Facebook's model of retaining my engagement is to show me things that make me hostile and angry. They serve me ads that intentional piss me off. Anti-CRT propaganda, ads for Hillsboro College, books about "American" history.
Such things goad me into leaving comments that say "hey, this is bullshit, stop spreading these horrible things." etc. Which Facebook interprets as my interest and serves me even more of them.
What really frustrates me is knowing that they can tell if you pay attention to a post, so even if you can train yourself not to click or comment, that's not enough you have to also train yourself not to linger on material you don't want. It's dystopian.
16: Local politics blogs UNITE!
14 as supposed to be frequently right but kind of exhausting to read on a regular basis
That's a good summary and why I only see his threads when a friend quotes part of one. His first few books are intriguingly weird, but later on they seemed like they would be overly didactic for me, so I haven't read them.
27: Amen to that. We are grass roots AF.
Just now on Facebook, something called the Texas Public Policy Foundation tells me
Just like Sam Houston, you are a Texas Hero. You are a leader and dedicate your life to a brighter future for all Texans. You focus on creating opportunity for future generations through education. That's why you're invited to join the Come and Take It Society!
That's great that I don't even have to be from Texas to be a Texas Hero in the Come and Take It Society.
I try to focus on the generosity of "come and take it". Why thank you!
Lately Facebook has been pushing me to posts in an ADU-builder community, which tend to be highly benign.
34 is awesome and will be my interpretation of the phrase from this point forward.
Imagining it encircling a cartoon image of a kindly grandmother holding out a tray of cookies.
OK, it tickled me enough to make 37 into an actual image.
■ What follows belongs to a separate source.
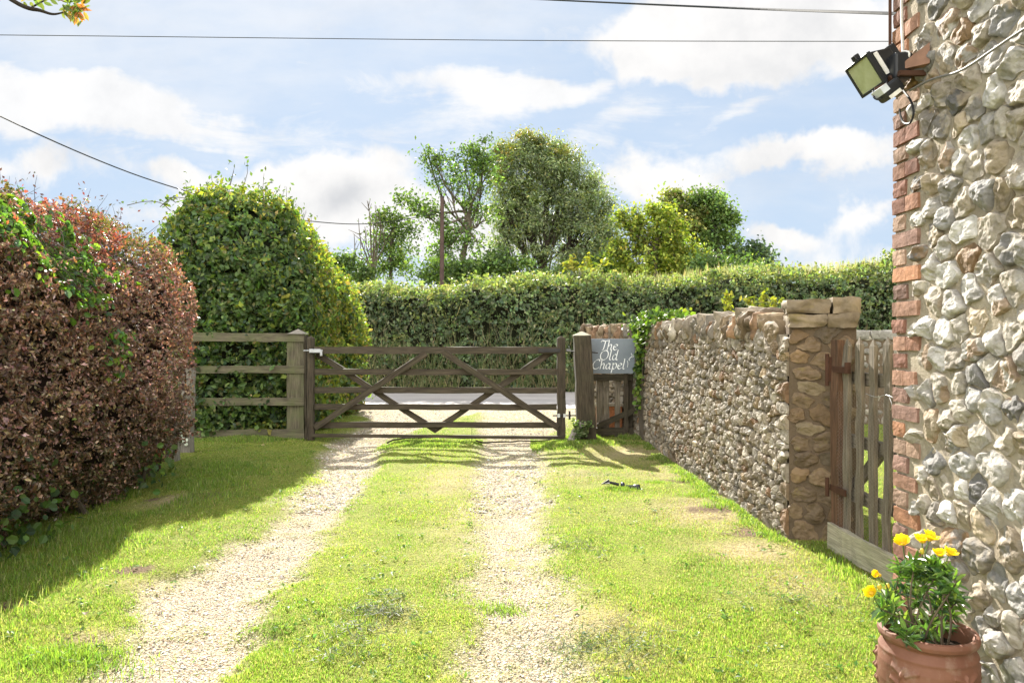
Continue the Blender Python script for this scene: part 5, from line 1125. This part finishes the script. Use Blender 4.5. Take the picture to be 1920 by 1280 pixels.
# ---------------------------------------------------------------- gravel stones, grass, clippings
def inwall(x, y):
    wx = np.interp(y, WPATH[:, 1], WPATH[:, 0]); return np.where(y > 5.0, (x > wx-.01) & (x < wx+.45), (y < YB) & (x > XB-.02))
def loose_gravel():
    r = np.random.default_rng(88); n = 240000; y = 2.3*(14.6/2.3)**(r.random(n)**1.15); x = r.uniform(-2.9, 1.7, n); gm = gravel(x, y)
    k = r.random(n) < np.clip(gm-.12, 0, 1)**1.3*(.5+.5*(y < 8)); x, y = x[k], y[k]; n = len(x); s = r.uniform(.0025, .0062, n)*np.where(y > 6, 1.7, 1)*np.where(r.random(n) < .06, 1.8, 1)
    O = np.array([(1, 0, 0), (.4, .9, .1), (-.7, .7, 0), (-1, -.1, .1), (-.4, -.9, 0), (.6, -.75, .1), (.15, .05, .75), (-.2, .1, -.6)]); an = r.uniform(0, 6.28, n); ca, sa = np.cos(an), np.sin(an)
    V = O[None]*s[:, None, None]*np.stack([np.ones(n), r.uniform(.55, .95, n), r.uniform(.45, .9, n)], 1)[:, None, :]*(1+r.normal(0, .12, (n, 8, 1)))
    V = np.stack([V[..., 0]*ca[:, None]-V[..., 1]*sa[:, None], V[..., 0]*sa[:, None]+V[..., 1]*ca[:, None], V[..., 2]], -1)+np.stack([x, y, gh(x, y)+s*.25], 1)[:, None, :]
    kk = np.arange(6); F = np.concatenate([np.stack([kk, (kk+1) % 6, kk*0+6], 1), np.stack([(kk+1) % 6, kk, kk*0+7], 1)]); F = (F[None]+(np.arange(n)*8)[:, None, None]).reshape(-1, 3)
    c = pal(n, [(.50, .45, .35), (.62, .58, .50), (.40, .32, .21), (.34, .30, .25), (.47, .36, .22), (.70, .67, .62), (.17, .15, .13)], [3, 2.4, 1.6, 1, 1, .9, .6], .22, r)
    m, nt, N, L, b = newmat('gravel_stone'); a = N.new('ShaderNodeAttribute'); a.attribute_name = 'Col'; L.new(a.outputs['Color'], b.inputs['Base Color']); b.inputs['Roughness'].default_value = .8
    o = mk('gravel', V.reshape(-1, 3), F, m, col=np.repeat(c, 8, 0)); o['kind'] = 'stuff'; tag(o, 'loose pale gravel in the two wheel tracks of the drive', 'gravel')
loose_gravel()
def grass():
    r = np.random.default_rng(99)
    def blades(x, y, hgt, wd, c, lean=.45):
        n = len(x); z = gh(x, y)-.004; an = r.uniform(0, 6.28, n); d = np.stack([np.cos(an), np.sin(an)], 1); le = np.abs(r.normal(0, lean, n)); la = r.uniform(0, 6.28, n)
        b = np.stack([x, y, z], 1); s = np.concatenate([d*wd[:, None]*.5, np.zeros((n, 1))], 1); tip = b+np.stack([np.cos(la)*le*hgt, np.sin(la)*le*hgt, hgt/np.sqrt(1+le*le*.5)], 1); mid = b*.5+tip*.5+np.array((0, 0, 1))*(hgt*.12*le)[:, None]
        V = np.stack([b-s, b+s, mid+s*.8, tip, mid-s*.8], 1).reshape(-1, 3); k = np.arange(n)[:, None]*5
        return V, np.concatenate([k+np.array([0, 1, 2]), k+np.array([0, 2, 4]), k+np.array([4, 2, 3])]), np.repeat(c, 5, 0)*.92
    P = [(.205, .295, .05), (.14, .235, .045), (.27, .34, .07), (.35, .355, .145), (.45, .40, .23)]
    n = 1100000; y = 2.25*(15.0/2.25)**(r.random(n)**1.25); x = r.uniform(-1, 1, n)*(.74*y+.35)
    ok = (~inwall(x, y)) & (x < np.where(y > YB, 9, XB)) & (x > -4.9)  & (y < 14.75); x, y = x[ok], y[ok]
    p = np.stack([x, y, 0*x], 1); gm = gravel(x, y); dm = dry(x, y); cl = fbm(p, 2.6, 61, 3); fine = vnoise(p, 11, 63)
    pr = np.clip(1.05-gm*1.02, .03, 1)*np.clip(1-dm*.85, .05, 1)*(1-.93*soil(x, y))*np.clip(.25+1.5*cl*fine*1.6, .12, 1)
    k = r.random(len(x)) < pr*.8; x, y, gm, dm, cl = x[k], y[k], gm[k], dm[k], cl[k]; n = len(x)
    hgt = r.uniform(.010, .022, n)*(.5+.9*cl)*np.where(gm > .4, .7, 1); wd = r.uniform(.0022, .0042, n)*(1+np.maximum(y-3, 0)*.17)
    c = pal(n, P, [3, 2.3, 1.8, 1.3, .9], .2, r); vv = fbm(p[k], 1.7, 83, 3); c *= np.stack([.62+.76*vv, .80+.40*vv, .8+.4*vv], 1); pk = r.random(n) < np.clip(dm*.8+.08, 0, .8); c[pk] = pal(pk.sum(), [(.36, .31, .15), (.28, .24, .09)], [1, 1], .15, r)
    A = [blades(x, y, hgt, wd, c)]
    # taller growth: wall foot, hedge feet, gate line, tussocks
    def strip(n, fx, fy, h0, h1, cols=None, lean=.4):
        xx = fx(n); yy = fy(n) if callable(fy) else fy
        kk = vnoise(np.stack([xx, yy, 0*xx], 1), 2.3, 71) > .38; xx, yy = xx[kk], yy[kk]; m = len(xx); q = vnoise(np.stack([xx, yy, 0*xx], 1), 3.0, 74)
        A.append(blades(xx, yy, r.uniform(h0, h1, m)*(.5+q), r.uniform(.003, .006, m)*(1+np.maximum(yy-3, 0)*.1), pal(m, cols or P[:4], [1]*len(cols or P[:4]), .2, r), lean))
    ys = r.uniform(5.0, 10.3, 9000); strip(9000, lambda n: np.interp(ys, WPATH[:, 1], WPATH[:, 0])-.03-np.abs(r.normal(0, .035+.05*vnoise(np.stack([ys, ys*0, ys*0], 1), 2, 5), n)), ys, .012, .042, None, 1.0)
    ys2 = r.uniform(2.6, 8.2, 26000); strip(26000, lambda n: -3.0-r.normal(0, .30, n)+(ys2-5)*-.03, ys2, .02, .055)
    ys3 = 10.25+r.normal(0, .14, 12000); strip(12000, lambda n: r.uniform(-4.6, -2.7, n), ys3, .02, .07)
    ys4 = 10.05+r.normal(0, .16, 9000); strip(9000, lambda n: r.uniform(.7, 1.75, n), ys4, .02, .06)
    ys5 = 9.85+r.normal(0, .22, 16000); strip(16000, lambda n: np.where(r.random(n) < .5, r.uniform(-1.75, -.4, n), r.uniform(.25, .9, n)), ys5, .015, .045)
    ys6 = r.uniform(3.6, 5.0, 3000); strip(3000, lambda n: 2.1-np.abs(r.normal(0, .14, n)), ys6, .012, .04)
    for (px, py, k_, s_, h) in ((1163, 919, 500, .08, .04), (1230, 905, 250, .06, .04), (1310, 930, 260, .08, .06), (120, 1235, 1500, .16, .05), (1700, 1195, 300, .05, .06), (940, 1130, 300, .08, .05), (1283, 900, 130, .07, .07), (1345, 950, 150, .08, .08), (1440, 1003, 120, .07, .07), (1220, 860, 90, .06, .06), (1395, 982, 80, .06, .06)):
        yc = H*FP/(py-640); xc = gx_(px, yc); A.append(blades(r.normal(xc, s_, k_), r.normal(yc, s_*.6, k_), r.uniform(h*.5, h, k_), r.uniform(.003, .005, k_), pal(k_, P[:3], [1, 1, 1], .2, r), .6))
    m = 520; yy = 2.4*(10/2.4)**(r.random(m)**1.2); xx = r.uniform(-1, 1, m)*(.7*yy); ok = ~inwall(xx, yy) & (xx > -2.9) & (xx < 1.75) & (gravel(xx, yy) < .6); xx, yy = xx[ok], yy[ok]; m = len(xx); q = np.repeat(np.stack([xx, yy], 1), 7, 0)
    q = q+r.normal(0, .022, q.shape); P3 = np.concatenate([q, (gh(q[:, 0], q[:, 1])+.012+r.uniform(0, .012, len(q)))[:, None]], 1); Lw_ = r.uniform(.014, .034, len(q))
    V, F, cw = leaves(P3, np.tile((0, -.1, 1.), (len(q), 1)), Lw_, Lw_*.6, pal(len(q), [(.14, .22, .05), (.10, .18, .05), (.22, .27, .07)], [2, 2, 1], .2, r), 1.1, 0, .3, False, r); A.append((V, F, cw))
    Vs, Fs, Cs, n0 = [], [], [], 0
    for V, F, c in A: Vs.append(V); Fs.append(F+n0); Cs.append(c); n0 += len(V)
    o = mk('grass', np.concatenate(Vs), np.concatenate(Fs), M_grassblade, col=np.concatenate(Cs)); o['kind'] = 'stuff'; tag(o, 'short sunlit lawn grass beside and between the gravel wheel tracks', 'grass')
    print('grass blades', n)
    # clippings
    Q = []
    for (px, py, k_, s_) in ((730, 1152, 260, .05), (690, 1145, 160, .05), (665, 1185, 160, .06), (650, 1220, 140, .07), (735, 1120, 120, .04), (1130, 1215, 420, .14), (1085, 1195, 240, .1), (1090, 1030, 120, .09), (1060, 1020, 90, .08), (1095, 893, 160, .1), (1500, 1130, 160, .12)):
        yc = H*FP/(py-640); xc = gx_(px, yc); q = np.stack([r.normal(xc, s_*1.6, k_), r.normal(yc, s_, k_), np.zeros(k_)], 1); q[:, 2] = gh(q[:, 0], q[:, 1])+.018+np.abs(r.normal(0, .008, k_)); Q.append(q)
    Q = np.concatenate(Q); V, F, cc = leaves(Q, np.tile((0, 0, 1.), (len(Q), 1)), r.uniform(.03, .06, len(Q)), .005, pal(len(Q), [(.09, .12, .07), (.16, .18, .12), (.22, .21, .13)], [2, 2, 1], .2, r), .9, 0, .2, False, r)
    o = mk('grass_clippings', V, F, M_grassblade, col=cc); o['kind'] = 'stuff'; tag(o, 'grey green dry mowing clippings scattered in small heaps on the lawn', 'clippings')
    for i, (px, py, col, lab) in enumerate(((493, 840, (.45, .33, .22), 'fallen tan leaf on the shaded grass in front of the rail fence'), (160, 1158, (.22, .16, .14), 'fallen dull pink leaf on the shaded grass below the purple hedge'))):
        yc = H*FP/(py-640); q = np.array([[gx_(px, yc), yc, float(gh(np.array([gx_(px, yc)]), np.array([yc]))[0])+.03]]); V, F, cc = leaves(q, np.array([[0, -.3, 1.]]), .055, .03, np.array([col]), 3, 0, .4, True, r)
        tag(mk('fallen_leaf', V, F, M_leaf, col=cc, loc=q[0]), lab, 'leaf', 'fallen leaves')
    return
grass()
On my Mastodon where you can see it, Rob.
Facebook shows me lots of videos of street fights.
For a while it was intent on pelting me with college sophomore-quality stories about various bits of medieval history. I'm dangerously susceptible to that kind of thing.
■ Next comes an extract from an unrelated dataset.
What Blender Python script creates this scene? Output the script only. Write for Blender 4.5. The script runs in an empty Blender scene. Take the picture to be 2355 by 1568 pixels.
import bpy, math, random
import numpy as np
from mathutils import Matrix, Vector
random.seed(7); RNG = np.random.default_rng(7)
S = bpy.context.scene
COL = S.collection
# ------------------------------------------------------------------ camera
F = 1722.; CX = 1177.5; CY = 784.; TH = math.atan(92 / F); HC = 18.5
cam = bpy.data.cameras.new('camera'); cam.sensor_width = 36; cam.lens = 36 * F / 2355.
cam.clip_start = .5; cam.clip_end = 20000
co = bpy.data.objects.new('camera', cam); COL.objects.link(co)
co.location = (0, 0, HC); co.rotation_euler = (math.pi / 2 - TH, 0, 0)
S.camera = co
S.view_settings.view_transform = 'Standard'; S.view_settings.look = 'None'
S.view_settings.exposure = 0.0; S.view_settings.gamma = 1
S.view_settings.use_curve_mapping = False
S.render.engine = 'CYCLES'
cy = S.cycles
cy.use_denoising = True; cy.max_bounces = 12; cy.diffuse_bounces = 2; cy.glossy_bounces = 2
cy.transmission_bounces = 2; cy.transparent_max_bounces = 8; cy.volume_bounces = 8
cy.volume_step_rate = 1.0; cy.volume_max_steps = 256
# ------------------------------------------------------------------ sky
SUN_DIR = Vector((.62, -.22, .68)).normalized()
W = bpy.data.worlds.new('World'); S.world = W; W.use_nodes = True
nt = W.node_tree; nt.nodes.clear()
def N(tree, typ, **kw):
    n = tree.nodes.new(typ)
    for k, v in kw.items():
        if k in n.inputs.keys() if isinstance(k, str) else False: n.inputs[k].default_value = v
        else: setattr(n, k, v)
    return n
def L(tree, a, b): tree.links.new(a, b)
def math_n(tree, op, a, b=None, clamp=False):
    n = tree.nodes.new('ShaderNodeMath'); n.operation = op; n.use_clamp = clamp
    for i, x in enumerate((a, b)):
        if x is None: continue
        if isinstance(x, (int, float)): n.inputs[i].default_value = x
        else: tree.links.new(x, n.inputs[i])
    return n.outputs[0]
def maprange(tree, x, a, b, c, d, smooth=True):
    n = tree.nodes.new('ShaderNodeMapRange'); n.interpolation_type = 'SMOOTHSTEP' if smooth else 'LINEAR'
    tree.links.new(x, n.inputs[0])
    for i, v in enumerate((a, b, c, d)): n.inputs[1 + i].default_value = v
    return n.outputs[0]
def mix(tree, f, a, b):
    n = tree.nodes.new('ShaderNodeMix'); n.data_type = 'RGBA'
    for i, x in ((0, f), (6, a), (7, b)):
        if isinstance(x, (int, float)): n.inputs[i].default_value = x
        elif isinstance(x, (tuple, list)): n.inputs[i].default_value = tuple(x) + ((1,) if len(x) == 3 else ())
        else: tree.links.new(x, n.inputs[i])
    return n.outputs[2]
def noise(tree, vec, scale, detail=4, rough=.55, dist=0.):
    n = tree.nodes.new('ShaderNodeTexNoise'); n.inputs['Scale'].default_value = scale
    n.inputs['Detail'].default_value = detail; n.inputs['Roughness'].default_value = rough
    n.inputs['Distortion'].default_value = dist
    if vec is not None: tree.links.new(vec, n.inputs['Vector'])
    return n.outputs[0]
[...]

Someone used the phrase "You get what you get and you don't throw a fit" in a meeting I was at today.
I always hated that phrase.
On the way home I realized I should have said "I'm sorry your parents didn't raise you to have any agency."
Regional variation: it was "you don't fuss a bit" in my experience.
I think it was heebie that pointed out that only rhymes in the south and "you don't get upset" prevails elsewhere.
There's one Lorax who speaks for the trees and one for the assholes.
Possibly it also rhymes in New Zealand?
Oh wait, in Kiwi /æ/ becomes /ɛ/, /ɛ/ becomes /ɪ/, but /ɪ/ becomes /ə/, as we saw with that guy saying "dick pəcs".
42: Yeah. kind of a personalized version of the almost always dreadful "It is what it is." I say 'almost always' as I find it apt in terms of things like the workings of gravity as opposed to various workplace directives and polices which is where I would generally here it used.
You get what you get at the Come and Take It (Society).
"Thought-terminating cliches". My wife's workplace has a strong culture of "it is what it is", which is maddening, since what "it is" is usually terrible.
I am amused by 6, because Facebook also pushed a lot of resin-craft videos at me, and while I'm sure there's some artistry involved, at this point I'm very tired of the stuff-in-resin-then-turned-on-a-lathe genre.
The Come and Take it Society sounds pretty socialist to me.
Thank you to 18! I had no idea, it's so much better. I've really gotten down to barely using it, not on any principle, just on the shittification. What's funny/odd is that about once a day I'll get a feed that's mostly people, but any other time I check, it's almost exclusively suggesting groups and pages rather than any content I've selected.
supposed to be frequently right but kind of exhausting to read on a regular basis
Yes, exactly, I also don't really trust him to be arguing in good faith--he'll nutpick, mischaracterize, valorize, all the rhetorical tricks to rile up the reader and make sure they agree with his conclusion. Feh.
22 is pretty good. And is also kind of a good example of Doctorow's tendentiousness: here's a phenomenon that can largely be explained by morally neutral forces, so let's portray it as a malign conspiracy aimed at making us all miserable.
My tolerance for "it is what it is" is bolstered by the S-O-C-K-S/ eso si que es thing. My brain retreats from the tedious cliche and instead finds amusement in that dumbness.